WPSU

Friday, August 9, 2019

Packet Boat to Palmyra


Our boat was designed to look like the packet boats that once carried passengers on the Erie Canal. So it's fun to play at being a packet boat. On Tuesday, our friends In Shik and Steve brought their friends, Sandy and Dru, visiting from Washington, DC, to the boat for a day cruise.

We’d already done a “best of the Erie Canal” tour heading west--our cruise to Fairport and Pittsford with Doug and Clare. Where to go this time? East to Palmyra!
In Shik, Steve, Sandy, Cap, Dru. On an 1825 canal boat, the side door would have been occupied by a mule!
Part of the SlowBoat experience:
braving a gauntlet of goozlers at Lock 29
At lock 29, the passengers hopped off the boat (and braved a torrential thunderstorm) to see the restored “change bridge.” 

Once common along the canal, these bridges were cleverly designed so a team of mules could change sides--that is, cross from a towpath on one side of the canal to a towpath on the OTHER side--without tangling the tow rope around the bridge. (How does THAT work? Click here and scroll down for more info.)

At the same lock, you can still see the supports for an aqueduct that carried the original Erie Canal over Mud Creek. (The canal was later widened and re-routed, making the aqueduct superfluous.)

Two Locks are Better than One

For me, the most engaging stop on this cruise is Old Lock 60. It’s two locks, actually. The first was built in 1841, when the canal, highly successful after little more than 15 years in operation, was made wider and deeper.

"The canal boat goes riiighhtt here . . ."
The second lock, right next to the first, was added in 1874. The canal had become crowded with barge traffic, and someone had the good idea to create a double lock, so barges could lock through to the east and west simultaneously.

These locks are dry today (the canal was widened even more and re-routed again in 1918). 

But volunteer groundskeepers from the local community keep the grass so neatly mowed that, if you squint, you could mistake the turf for green water.

Doors go here!
The locks themselves are made of rectangular blocks of dark gray limestone, crisply edged, with graceful curved abutments and charming little steps at the eastern end, leading down to water level. 

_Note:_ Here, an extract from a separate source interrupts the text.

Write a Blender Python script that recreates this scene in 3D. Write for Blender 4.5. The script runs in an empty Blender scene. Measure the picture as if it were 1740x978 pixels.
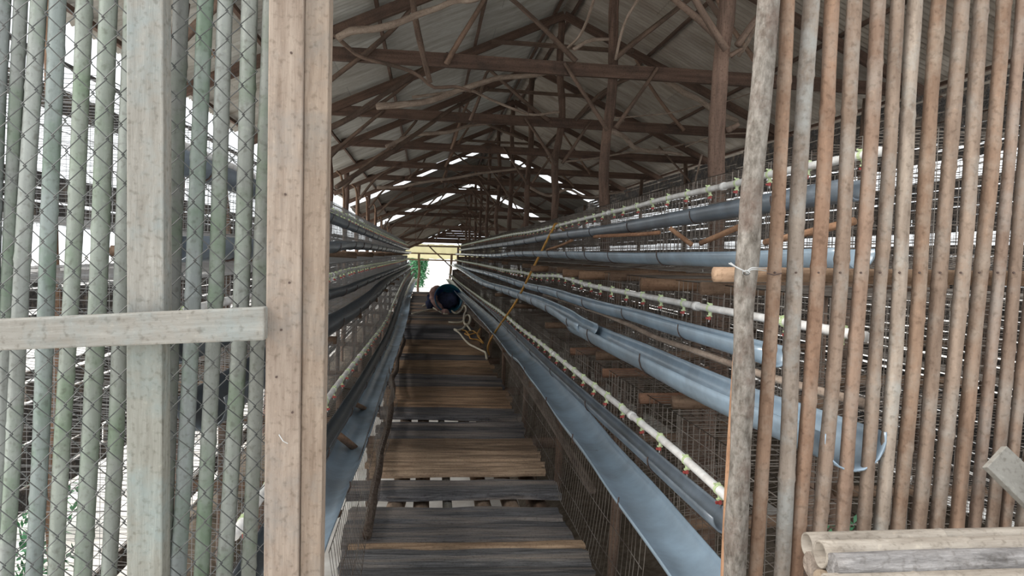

You can see the slots where the lock doors once folded back to fit flush with the walls.

The stonework shows surprisingly little wear and tear . . . except for the grooves worn into the edges of the lock by tow ropes, grinding along for decades.

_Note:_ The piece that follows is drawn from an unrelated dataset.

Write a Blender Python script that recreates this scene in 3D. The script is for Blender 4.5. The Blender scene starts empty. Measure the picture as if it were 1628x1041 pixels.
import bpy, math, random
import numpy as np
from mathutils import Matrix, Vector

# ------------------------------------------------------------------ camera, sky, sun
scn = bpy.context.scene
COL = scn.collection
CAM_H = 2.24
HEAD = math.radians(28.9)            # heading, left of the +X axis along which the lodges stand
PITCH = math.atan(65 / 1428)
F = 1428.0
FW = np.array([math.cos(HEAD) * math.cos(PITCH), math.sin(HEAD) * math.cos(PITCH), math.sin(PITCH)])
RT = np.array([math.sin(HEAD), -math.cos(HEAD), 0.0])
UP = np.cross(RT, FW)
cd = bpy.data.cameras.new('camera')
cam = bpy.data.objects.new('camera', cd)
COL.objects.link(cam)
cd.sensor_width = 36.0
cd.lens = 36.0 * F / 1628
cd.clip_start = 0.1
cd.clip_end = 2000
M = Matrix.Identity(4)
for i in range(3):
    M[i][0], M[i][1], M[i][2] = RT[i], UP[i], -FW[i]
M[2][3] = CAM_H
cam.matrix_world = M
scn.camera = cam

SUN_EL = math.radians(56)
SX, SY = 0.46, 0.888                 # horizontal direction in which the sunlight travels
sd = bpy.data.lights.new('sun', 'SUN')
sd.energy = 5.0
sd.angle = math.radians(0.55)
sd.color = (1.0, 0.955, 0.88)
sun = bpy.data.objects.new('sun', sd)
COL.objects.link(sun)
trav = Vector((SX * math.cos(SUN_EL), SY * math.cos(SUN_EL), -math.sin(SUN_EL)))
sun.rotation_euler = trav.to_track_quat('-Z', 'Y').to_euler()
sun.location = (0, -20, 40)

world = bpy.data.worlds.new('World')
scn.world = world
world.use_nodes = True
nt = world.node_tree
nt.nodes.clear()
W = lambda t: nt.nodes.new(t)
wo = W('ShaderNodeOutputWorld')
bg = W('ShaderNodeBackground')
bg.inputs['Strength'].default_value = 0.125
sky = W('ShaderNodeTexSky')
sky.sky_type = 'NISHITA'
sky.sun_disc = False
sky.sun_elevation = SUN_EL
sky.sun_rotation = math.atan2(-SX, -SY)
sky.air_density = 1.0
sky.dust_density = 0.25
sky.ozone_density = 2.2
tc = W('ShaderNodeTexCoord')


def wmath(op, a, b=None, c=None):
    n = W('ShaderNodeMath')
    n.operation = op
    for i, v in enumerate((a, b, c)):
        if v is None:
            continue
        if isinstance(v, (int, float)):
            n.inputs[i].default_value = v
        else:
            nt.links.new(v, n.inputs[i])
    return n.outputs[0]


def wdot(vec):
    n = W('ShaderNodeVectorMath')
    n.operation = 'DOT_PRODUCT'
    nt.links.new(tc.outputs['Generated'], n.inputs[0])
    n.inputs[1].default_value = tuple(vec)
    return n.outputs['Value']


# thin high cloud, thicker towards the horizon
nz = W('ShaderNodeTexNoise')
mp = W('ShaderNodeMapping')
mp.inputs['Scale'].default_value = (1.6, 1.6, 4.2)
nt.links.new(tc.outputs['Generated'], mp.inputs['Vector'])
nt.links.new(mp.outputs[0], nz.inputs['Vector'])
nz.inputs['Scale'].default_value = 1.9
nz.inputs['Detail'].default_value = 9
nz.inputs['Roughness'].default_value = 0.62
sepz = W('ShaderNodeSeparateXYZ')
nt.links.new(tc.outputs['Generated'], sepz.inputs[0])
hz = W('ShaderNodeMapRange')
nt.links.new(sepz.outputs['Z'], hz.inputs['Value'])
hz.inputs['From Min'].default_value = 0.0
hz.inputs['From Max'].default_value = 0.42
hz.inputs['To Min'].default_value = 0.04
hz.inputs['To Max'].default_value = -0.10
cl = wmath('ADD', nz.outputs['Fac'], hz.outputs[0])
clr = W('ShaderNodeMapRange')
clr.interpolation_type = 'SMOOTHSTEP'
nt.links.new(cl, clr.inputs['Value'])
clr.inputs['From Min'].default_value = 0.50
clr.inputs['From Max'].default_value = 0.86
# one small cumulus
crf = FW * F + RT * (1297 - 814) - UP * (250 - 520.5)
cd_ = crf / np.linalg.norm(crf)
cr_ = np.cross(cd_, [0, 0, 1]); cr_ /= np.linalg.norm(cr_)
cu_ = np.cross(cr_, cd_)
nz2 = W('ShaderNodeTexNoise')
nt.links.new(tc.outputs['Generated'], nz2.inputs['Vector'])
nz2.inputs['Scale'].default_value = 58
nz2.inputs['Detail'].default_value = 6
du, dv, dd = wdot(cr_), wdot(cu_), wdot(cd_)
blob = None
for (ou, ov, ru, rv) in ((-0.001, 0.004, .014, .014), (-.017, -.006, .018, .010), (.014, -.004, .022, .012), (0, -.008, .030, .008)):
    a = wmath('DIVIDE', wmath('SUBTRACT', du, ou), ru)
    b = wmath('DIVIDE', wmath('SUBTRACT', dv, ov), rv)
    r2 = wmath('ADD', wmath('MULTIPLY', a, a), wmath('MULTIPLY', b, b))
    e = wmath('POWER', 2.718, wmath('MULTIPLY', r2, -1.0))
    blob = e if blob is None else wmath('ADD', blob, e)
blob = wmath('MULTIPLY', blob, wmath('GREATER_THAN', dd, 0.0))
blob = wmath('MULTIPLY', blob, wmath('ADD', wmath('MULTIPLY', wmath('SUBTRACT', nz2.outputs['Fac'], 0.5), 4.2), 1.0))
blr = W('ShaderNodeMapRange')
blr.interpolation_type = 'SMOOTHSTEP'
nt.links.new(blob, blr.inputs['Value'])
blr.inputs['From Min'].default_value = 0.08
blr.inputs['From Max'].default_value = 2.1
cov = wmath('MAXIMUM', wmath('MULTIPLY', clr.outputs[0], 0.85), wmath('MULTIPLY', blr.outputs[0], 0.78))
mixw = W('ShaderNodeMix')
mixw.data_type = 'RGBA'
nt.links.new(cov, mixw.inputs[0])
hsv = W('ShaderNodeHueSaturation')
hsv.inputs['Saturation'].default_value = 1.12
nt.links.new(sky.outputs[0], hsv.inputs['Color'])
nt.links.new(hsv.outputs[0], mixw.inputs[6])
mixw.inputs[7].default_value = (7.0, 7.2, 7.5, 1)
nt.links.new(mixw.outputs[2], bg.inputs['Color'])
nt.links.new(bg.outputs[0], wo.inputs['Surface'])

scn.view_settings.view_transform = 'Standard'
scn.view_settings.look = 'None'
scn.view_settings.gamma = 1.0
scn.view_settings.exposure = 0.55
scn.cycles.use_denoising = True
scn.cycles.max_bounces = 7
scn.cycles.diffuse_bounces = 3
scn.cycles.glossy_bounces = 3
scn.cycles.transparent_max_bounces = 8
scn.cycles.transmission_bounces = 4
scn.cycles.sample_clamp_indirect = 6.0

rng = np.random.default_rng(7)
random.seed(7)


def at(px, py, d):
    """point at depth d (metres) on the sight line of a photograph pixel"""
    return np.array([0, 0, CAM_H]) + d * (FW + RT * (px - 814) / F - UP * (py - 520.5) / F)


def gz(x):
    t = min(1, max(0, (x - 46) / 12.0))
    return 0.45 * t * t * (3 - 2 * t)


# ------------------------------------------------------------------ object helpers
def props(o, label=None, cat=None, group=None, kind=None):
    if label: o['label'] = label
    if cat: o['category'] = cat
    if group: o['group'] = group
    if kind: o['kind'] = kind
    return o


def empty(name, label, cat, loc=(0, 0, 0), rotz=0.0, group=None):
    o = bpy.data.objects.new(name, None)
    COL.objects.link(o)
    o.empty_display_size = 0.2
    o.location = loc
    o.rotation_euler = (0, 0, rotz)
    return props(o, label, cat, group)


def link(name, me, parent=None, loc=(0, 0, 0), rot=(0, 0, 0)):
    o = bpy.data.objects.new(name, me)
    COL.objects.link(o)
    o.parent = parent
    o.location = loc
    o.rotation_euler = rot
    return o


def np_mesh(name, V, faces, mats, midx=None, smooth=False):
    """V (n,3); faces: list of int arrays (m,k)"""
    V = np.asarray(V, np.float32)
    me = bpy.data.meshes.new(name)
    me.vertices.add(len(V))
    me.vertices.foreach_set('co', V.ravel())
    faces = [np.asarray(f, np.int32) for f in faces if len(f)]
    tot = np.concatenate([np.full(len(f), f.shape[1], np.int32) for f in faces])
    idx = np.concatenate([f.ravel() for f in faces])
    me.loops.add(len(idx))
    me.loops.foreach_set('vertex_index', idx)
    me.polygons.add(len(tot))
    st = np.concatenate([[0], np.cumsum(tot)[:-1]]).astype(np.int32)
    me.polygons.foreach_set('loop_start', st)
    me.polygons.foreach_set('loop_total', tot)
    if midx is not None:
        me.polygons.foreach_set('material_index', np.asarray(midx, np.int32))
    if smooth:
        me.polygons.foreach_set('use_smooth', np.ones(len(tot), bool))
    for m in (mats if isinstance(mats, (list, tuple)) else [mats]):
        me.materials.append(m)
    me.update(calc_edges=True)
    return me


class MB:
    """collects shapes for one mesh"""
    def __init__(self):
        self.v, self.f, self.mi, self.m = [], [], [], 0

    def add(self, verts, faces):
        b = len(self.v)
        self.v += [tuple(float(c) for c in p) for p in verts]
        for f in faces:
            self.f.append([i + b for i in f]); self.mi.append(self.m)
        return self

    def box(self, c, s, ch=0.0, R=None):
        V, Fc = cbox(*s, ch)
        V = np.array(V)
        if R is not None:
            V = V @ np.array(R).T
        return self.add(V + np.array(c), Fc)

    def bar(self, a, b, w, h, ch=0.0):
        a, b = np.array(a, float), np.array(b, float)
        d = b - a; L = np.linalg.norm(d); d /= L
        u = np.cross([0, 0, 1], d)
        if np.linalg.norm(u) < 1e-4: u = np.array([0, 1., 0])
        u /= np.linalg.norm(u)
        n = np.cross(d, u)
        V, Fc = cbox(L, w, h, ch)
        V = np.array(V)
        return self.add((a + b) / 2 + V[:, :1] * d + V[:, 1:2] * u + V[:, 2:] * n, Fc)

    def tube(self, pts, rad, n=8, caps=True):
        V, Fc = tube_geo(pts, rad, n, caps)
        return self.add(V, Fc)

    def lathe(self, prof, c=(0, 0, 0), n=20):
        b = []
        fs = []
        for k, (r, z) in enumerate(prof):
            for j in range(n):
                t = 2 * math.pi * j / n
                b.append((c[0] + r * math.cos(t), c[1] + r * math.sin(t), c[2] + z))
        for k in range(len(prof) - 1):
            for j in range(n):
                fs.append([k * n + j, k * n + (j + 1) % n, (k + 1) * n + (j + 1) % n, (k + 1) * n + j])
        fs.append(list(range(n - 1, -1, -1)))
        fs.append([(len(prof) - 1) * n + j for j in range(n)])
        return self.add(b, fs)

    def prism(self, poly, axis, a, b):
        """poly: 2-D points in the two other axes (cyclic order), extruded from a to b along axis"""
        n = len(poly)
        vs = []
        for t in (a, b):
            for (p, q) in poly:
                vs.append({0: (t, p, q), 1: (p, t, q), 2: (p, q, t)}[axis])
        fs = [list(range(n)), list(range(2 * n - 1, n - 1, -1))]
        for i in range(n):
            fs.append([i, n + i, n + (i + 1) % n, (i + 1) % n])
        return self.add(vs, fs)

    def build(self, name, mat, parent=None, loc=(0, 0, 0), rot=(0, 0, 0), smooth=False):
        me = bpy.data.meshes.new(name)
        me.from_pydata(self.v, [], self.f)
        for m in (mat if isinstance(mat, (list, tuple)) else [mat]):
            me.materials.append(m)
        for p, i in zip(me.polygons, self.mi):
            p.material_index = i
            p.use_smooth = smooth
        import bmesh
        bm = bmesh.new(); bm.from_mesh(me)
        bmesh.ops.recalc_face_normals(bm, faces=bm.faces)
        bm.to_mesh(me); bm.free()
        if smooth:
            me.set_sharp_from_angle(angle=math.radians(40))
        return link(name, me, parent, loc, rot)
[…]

Work Well Done Deserves an Award

The volunteers who keep this lock accessible to visitors were recognized in 2013 with a “Heritage Award” from the Erie Canalway National Heritage Corridor. (The Erie Canal is managed by the New York State Power Authority, but  it’s also a National Heritage Corridor, a unit of the National Park Service.)

The awards committee shared this detail:
Chatting with Bill Lawton (green shirt), volunteer groundskeeper

Volunteers recalled their early days in the late 1980s when underbrush on site was so thick that they crawled on hands and knees to find the stone lock. They removed extensive vegetative growth that covered both the lock and bridge abutments, cleared and marked trails, installed a dock for boaters, and added wayfinding and interpretive signs. 

Thanks for all you have done to maintain Old Lock 60, folks! We were thrilled to be able to take this trip back in time.

Queen of the Canal Towns

The "new" facade of
the Phelps Store
With all of this canal sightseeing, we did finally make it to Palmyra, which refers to itself as the “Queen of the Canal Towns.” 

We toured a canalside general store, where the front door, which originally faced the canal, was relocated to a side street so ladies and children wouldn’t have to encounter the rough-and tumble “canawlers” when they went shopping. 

We also stopped in the old Depot, where travelers once purchased tickets to board an Erie Canal packet boat, and where you could trade in your tired mules for fresh ones.

And through all of this sightseeing on our personal packet boat, Dragonfly’s solar system kept us gliding along all day at the stately mule-like pace of 4 mph, no hay or water needed.

Did the original Erie packet boats let you do this at the end of the day? "High Five! We didn't sink the boat today!"